In dette ipotesi, occorrerebbe allora riflettere sull'ammissibilità e sugli eventuali limiti di detto fenomeno nell'ambito del diritto (e del processo) amministrativo.

Qualora, invece, si rientri nell'ambito del trasferimento (“vero e proprio”) dell'interesse legittimo, deve risultare neutro il momento in cui esso avvenga:

- se prima dell'esercizio del potere, il procedimento sarà avviato dal (o nei confronti del) nuovo titolare;

- se durante lo svolgimento del procedimento amministrativo, dovrà ammettervisi il subentro del nuovo titolare;

- se dopo l'esercizio del potere, il nuovo titolare beneficerà degli (o subirà gli) effetti del provvedimento;

- se nella pendenza del giudizio, dovrà farsi applicazione dell'art. 111 c.p.c. consentendo l'intervento del nuovo titolare (nonché, eventualmente, l'estromissione del precedente).
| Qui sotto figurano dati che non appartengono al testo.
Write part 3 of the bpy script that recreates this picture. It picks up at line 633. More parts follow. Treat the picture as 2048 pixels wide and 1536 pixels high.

Una moderna (ri)lettura delle categorie generali, anche alla luce dei princìpi costituzionali sull'attività amministrativa, dovrebbe indurre a convergere in questa direzione.

Guida all'approfondimento

In dottrina si segnala R. Musone, La rinunciabilità al procedimento amministrativo ad istanza di parte e i limiti alla reiterabilità dell'istanza, commento a Cons. Stato, Sez. VII, 16 agosto 2023, n. 7767, in Urb. app., 2024, 1, 94 ss.; R. Castellano, Disponibilità e circolazione dell'interesse legittimo, in Dir. e proc. amm., 2022, 3, 733 ss.; M. D'Arienzo, Trasferibilità dell'interesse legittimo, Napoli, 2017; G. Scoca, L'interesse legittimo. Storia e teoria, Torino, 2017, spec. p. 468 ss.